Skyrim – First impressions – Ugly ported interface

November 13th, 2011 by Mr.Mouse

After I had to go through 8 mandatory steps before I could start the game on my PC, I finally was allowed to play my purchase. Indeed, I had to do or sit through the following. 1. Wait for 11/11/11, 2. Install from DVD, 3. Download additional content from Steam, 4. Have Steam decrypt all those files, 5. Mandatory install of Visual C binaries, 6. Mandatory install of Direct X, 7. Mandatory install of .NET environment, 8. Mandatory Hardware Check.

Alright, so Bethesda don’t give a shit about PC owners, they force them to wait until 11/11 while console owners already can play, they force them to go through a ridiculous amount of steps to discourage them from ever buying a Bethesda product again. Fine, so much is clear. Do they add to the misery with the game, or is it worth it?

First impressions. Damn ugly, minimalistic, un-inspired console interface. Seriously, when I got into the game, I was stunned by the blantness, by the immediate console feel. It was off-putting. During the game I struggled to get to grips with the UI, as there is no intuitive keyboard selection. Usually, people are used to using TAB to get to a menu from where you can do stuf like inventory etc. Not so in Skyrim. Press ESC. Force the user to use J, I and M to get to inventory, Journal and map. Granted the map looks nice, but again, the controls in the map window are counter-intuitive, clearly designed for console controllers. As is everything in the whole UI. What about trading with merchants? That must be the most boring interface every to have surfaced this planet to carry out that function. Absolutely minimalistic to please the PS3/XBOX360 owner that is not used to interfaces that need more than one click of a button. But PC owners are used to have everything under their control, like cancelling a purchase, or selecting first a lot of items, before commiting to the transaction, carefully weighing the pros and cons against gold available. Nothing like that in Skyrim. Bethesda have done nothing to make this business pleasing to the eye, so while this type of thing is mandatory to progress in most RPGs, the interface seems to stop you from doing any of that. I can’t even see my character in the inventory dialog. And the Skills  interface? What is THAT?

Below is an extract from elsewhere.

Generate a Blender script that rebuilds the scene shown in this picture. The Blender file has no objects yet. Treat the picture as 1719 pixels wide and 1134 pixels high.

Okay, so I’ve established the game interface is a crude port of the console interface, again with no respect to the PC owner, a boring tool you will have to use to do the things that need to be done. But wait? Is that really true? During the first half hour I encountered no resistance whatsoever from enemies, and could pick up all kinds of handy weapons. It felt like a hack-n-slash experience not unlike Diablo, and Dungeon Siege. I truly hope the game will get better as I go, and there is some challenge to be had. I understand that console owners have to have it easy, as the controllers are not really a match to the PC gamer’s keyboard+mouse agility, but if that means the PC gamer can race through the game, I quit.

What about the game itself? Well, it looks like a medieval Fallout: New Vegas. Up to the slow-motion when you hit an enemy with the final fatal strike. Of course, there is nothing wrong with using a succesful game engine again, so I will not talk about that too much. It’s just that, having played Arena, Daggerfall, Morrowind, Oblivion, Fall Out 3, Fall Out: New Vegas, the similarities to the last two in the list show. With Oblivion Bethesda moved to please everyone, especially the console owner. And from the looks of it, Skyrim doubles that effort. Not sufficiently yet to have me uninstall the game, I’ll give it more than an hour, as the story seems strong enough, but already now I long for the days of Morrowind.

  • Alexej Plis

    I also noticed about console interface. It’s awful, how developers could do it so badly??? On I watched gameplay of this game, it is rather thrilling, but I don’t want play it)))
    And about your review, I liked it. Thanks!